Afterwards I did upgrade my main imaging telescope to a beautiful Takahashi Epsilon 130d. This powerful astrograph is a dream come true. I did need to upgrade the filter size to 31mm as well (I am currently using Astronomik LRGB,Ha,Oiii,Sii filters) but in combination with the ZWO autofocus this is a setup that I will need to spent a long time mastering. Currently I am mostly limited by my PixInsight abillities, but I am working on that 😉 This also freed up the Spacecat for the mobile astrophotography rig. For planetary work I currently use a ZWO ASI462MC camera on the C8 EdgeHD (with a 2x Barlow) or go directly to the C11 .

Update March, 2023: Upgrade after upgrade… Experience showed that the AF mount shown above has quite some flexure, who would have guessed. A 3D-printed part solved it at vastly improved the AF routine to a point I have tear in my eyes looking at these beautiful parabolas. Furthermore on top of the Epsilon I have now a Pegasus Powerbox Ultimate V2 and an Intel NUC Mini PC riding (16GB Ram, 500GB SSD, Intel i5) riding. This allowed me to really only have two cables, power and ethernet, running to the telescope. All USB connections are now as short as possible and the setup tidies up a lot.

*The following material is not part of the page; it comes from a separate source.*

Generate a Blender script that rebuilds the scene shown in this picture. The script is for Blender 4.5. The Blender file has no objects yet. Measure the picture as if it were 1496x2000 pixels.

The lack of cables hanging from my setup also greatly improved guiding accuracy. I also sent the mount for maintenance and had the lubrication and some parts changed (probably for the first time in its 30year+ life) which helped a lot especially on colder days. Currently I am not super happy with the fact that the mount can be controlled but not powered by the Powerbox as it requires a bit of a higher voltage to run flawless. An upgrade to the V3 would change that but you see where I am going with that.